As fluent in English as he was in Arabic and as comfortable in a suit and tie as in a traditional Saudi robe, he was for much of his career a familiar face in

Washington

and other capitals.

While many Saudis praised Prince Saud as an international representative of the kingdom and its policies, he often called his failure to help the Palestinians achieve an independent state his greatest regret.

"We have not yet seen moments of joy in all that time," he said, looking back on his career in a New York Times interview in 2009. "We have seen only moments of crisis; we have seen only moments of conflict, and how can you have any pleasure in anything that happens when you have people like the Palestinians living as they are?"

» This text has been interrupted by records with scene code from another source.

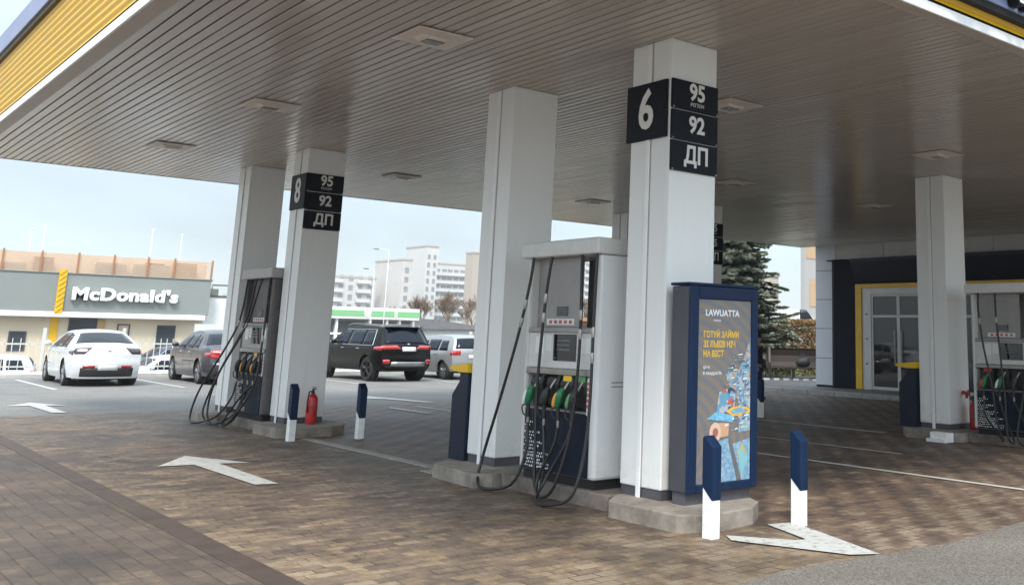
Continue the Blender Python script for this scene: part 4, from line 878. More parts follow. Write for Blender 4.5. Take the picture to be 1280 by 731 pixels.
car('parked_car', 'pale car nosed behind the white pickets between the saloons', 'car', (11.8, 43.2, -1.0), hatch, mat('paint_pale', (.62, .66, .72), .3, coat=.7), rz=R_(95))
car('parked_car', 'dark blue car standing behind the white pickets and the pale car', 'car', (12.9, 46.5, -1.0), suv, mat('paint_blue', (.02, .03, .075), .3, coat=.8), rz=R_(90))
car('delivery_van', 'white vehicle beyond the brown hedge, next to the store corner', 'van', (45.6, 40.0, 1.55), dict(mpv, H=1.95, W=1.9, top=[(y, z if z < .9 else .9+(z-.9)*1.45) for y, z in mpv['top']], side_glass=[(2.0, 2.85, 1.98, 2.38, 1.1, 1.7)], roofw=.86), paint_white, group='vehicles beyond the hedge', rz=R_(-132))

# ------------------------------------------------------------------ fence and restaurant
M['fence_white'] = mat('fence_white', (.52, .52, .50), .6, var=.08)
def fence(loc, length, label, step=.19, h=1.14, posts=2.4):
    t = thing('picket_fence', label, 'fence', loc, 0, 'white fences at the lot edge')
    b = MB(); x = 0
    while x < length: b.box(x, x+.022, -.012, .012, .06, h); x += step
    b.build('picket_panel', M['fence_white'], t)
    b = MB(); b.box(0, length, .014, .045, .2, .25); b.box(0, length, .014, .045, h-.2, h-.15); b.build('rail', M['fence_white'], t)
    x = 0
    while x <= length+.01:
        b = MB(); b.box(x-.045, x+.045, -.05, .07, 0, h+.32); b.build('post', M['fence_white'], t, bevel=.01); x += posts
    return t
fence((9.0, 37.6, .03), 10.2, 'white metal picket fence between the saloons and the restaurant', posts=1.15*2)
fence((-4.0, 37.6, .03), 10.8, 'white metal fence before the white hatchback, next to the white saloon', step=.22, h=1.1, posts=3.58)
fence((20.0, 38.2, .03), 14, 'pale fence behind the black off-road car', step=.16, h=1.25)
# restaurant
YB = 56.0
cream = mat('render_cream', (.62, .53, .40), .8, var=.06, vscale=.6); teal = mat('fascia_grey_green', (.228, .25, .24), .55, var=.06, vscale=.5)
rest = thing('restaurant', 'low cream restaurant with a grey green fascia and white letters', 'building', (0, YB, 0))
b = MB(); b.box(-8, 17.0, 0, 14, -1.0, 2.6); b.build('wall', cream, rest)
b = MB(); b.box(-8.1, 17.05, -.55, 14.1, 2.14, 3.90); b.build('fascia', teal, rest, bevel=.02)
b = MB(); b.box(-8.15, 17.1, -.58, 14.2, 3.902, 3.97); b.build('fascia_capping', mat('capping', (.14, .16, .15), .5), rest)
b = MB(); b.box(-8.1, 16.9, -.62, -.05, 1.88, 2.135); b.build('awning', M['white_paint'], rest, bevel=.03)
text('lettering', "McDonald's", .80, '-y', (13.10, -.70, 2.98), M['white_paint'], rest, depth=.09, bold=.034, sx=1.16, shear=.05, gap=1.07)
b = MB(); b.box(10.18, 10.50, -.64, -.56, 2.05, 4.12); yb = b.build('yellow_strip', M['yellow'], rest)
b = MB()
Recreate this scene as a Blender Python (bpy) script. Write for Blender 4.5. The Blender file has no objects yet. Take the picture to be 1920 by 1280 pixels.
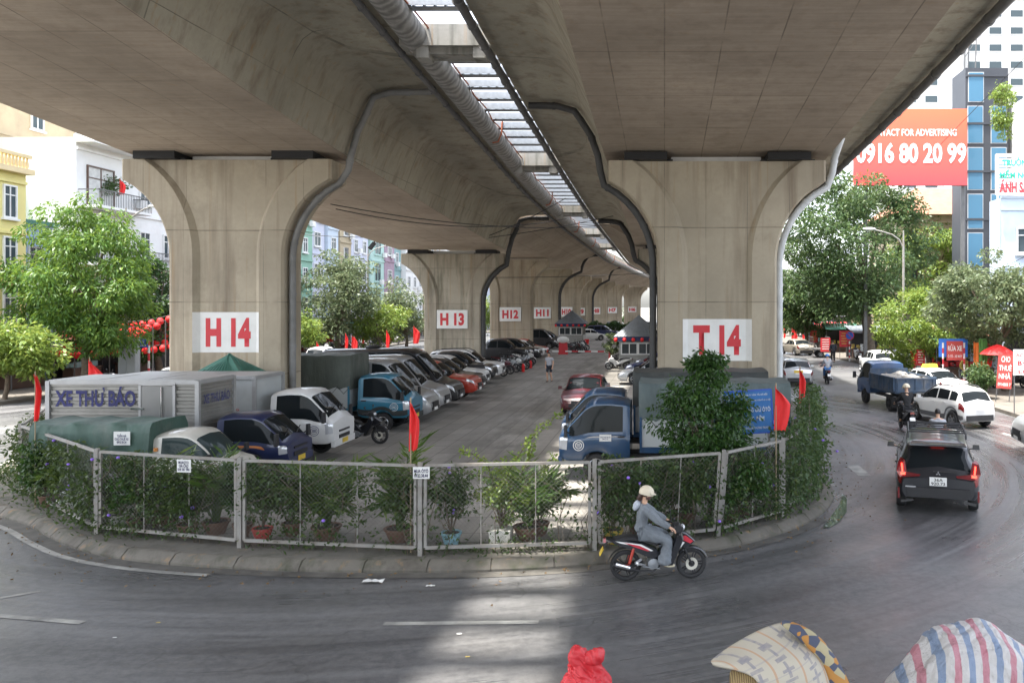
import bpy, math, random
import numpy as np
from mathutils import Vector, Matrix
R = math.radians
random.seed(7)
SC = bpy.context.scene
COL = SC.collection
F_PX, CX, CY, HC = 1550.0, 1246.0, 572.0, 4.6     # focal length in photo pixels, principal point, eye height

# ---------------------------------------------------------------- camera, sky, sun, exposure
cam_d = bpy.data.cameras.new("camera")
cam_d.sensor_width = 36.0
cam_d.lens = F_PX / 1920 * 36
cam_d.shift_x = -(CX - 960) / 1920
cam_d.shift_y = -(640 - CY) / 1920
cam_d.clip_start = 0.1
cam_d.clip_end = 3000
cam = bpy.data.objects.new("camera", cam_d)
cam.location = (0, 0, HC)
cam.rotation_euler = (R(90), 0, 0)
COL.objects.link(cam)
SC.camera = cam

SUN_DIR = Vector((0.27, 0.16, -1.0)).normalized()     # direction the light travels
elev = math.asin(-SUN_DIR.z)
to_sun = -SUN_DIR
world = bpy.data.worlds.new("World")
SC.world = world
world.use_nodes = True
wn = world.node_tree.nodes
bg = wn["Background"]
sky = wn.new("ShaderNodeTexSky")
sky.sky_type = 'NISHITA'
sky.sun_disc = False
sky.sun_elevation = elev
sky.sun_rotation = math.atan2(to_sun.x, to_sun.y)
sky.air_density = 1.0
sky.dust_density = 3.0
sky.ozone_density = 1.0
hsv = wn.new("ShaderNodeHueSaturation")               # hazy, almost white sky
hsv.inputs["Saturation"].default_value = 0.45
world.node_tree.links.new(sky.outputs[0], hsv.inputs["Color"])
world.node_tree.links.new(hsv.outputs[0], bg.inputs[0])
bg.inputs[1].default_value = 0.15

sun_d = bpy.data.lights.new("sun", 'SUN')
sun_d.energy = 2.7
sun_d.angle = R(2.2)
sun_d.color = (1.0, 0.95, 0.87)
sun = bpy.data.objects.new("sun", sun_d)
sun.rotation_euler = SUN_DIR.to_track_quat('-Z', 'Y').to_euler()
sun.location = (0, 0, 60)
COL.objects.link(sun)
SC.view_settings.view_transform = 'Standard'
SC.view_settings.look = 'None'
SC.view_settings.gamma = 1
SC.view_settings.exposure = 2.45
SC.cycles.max_bounces = 8
SC.cycles.diffuse_bounces = 5
SC.cycles.transparent_max_bounces = 8

# ---------------------------------------------------------------- helpers
def at(px, py, y):
    return Vector(((px - CX) / F_PX * y, y, HC - (py - CY) / F_PX * y))
def gnd(px, py, z=0.0):
    y = F_PX * (HC - z) / (py - CY)
    return Vector(((px - CX) / F_PX * y, y, z))
def lerp(a, b, t): return a + (b - a) * t
def interp(tab, x):
    return float(np.interp(x, [t[0] for t in tab], [t[1] for t in tab]))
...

Prince Saud al-Faisal bin Abdulaziz Al Saud was born in the Saudi city of Taef in 1940, the third son of the Saudi foreign minister, Prince Faisal, who became king in 1964.

Economics degree

He was educated at the Hun School of Princeton and then at Princeton University, where he played soccer. Returning to

Saudi Arabia

with a degree in economics he worked in the Saudi oil ministry before replacing his father as foreign minister after his assassination in 1975.

That year, a civil war that would shake Lebanon for 15 years began, and Prince Saud became one of the mediators who helped bring about an accord that ended hostilities in 1990.

While he maintained close ties with Washington, the kingdom’s relationship with the United States was not always smooth. Iraq’s invasion of Kuwait in 1990 led to the deployment of US troops on Saudi soil, a move that caused consternation among the Saudi public and in much of the Arab world.

US support for Israel also raised tensions, while the 9/11 attacks further strained relations, especially after it was determined that 15 of the 19 hijackers were from Saudi Arabia.

Many Saudis described Prince Saud’s passing as the end of an era, and some have expressed concern about the kingdom’s new, more assertive posture, typified by the bombing campaign it is leading against the Houthi rebels in Yemen. Prince Saud is survived by three sons and three daughters.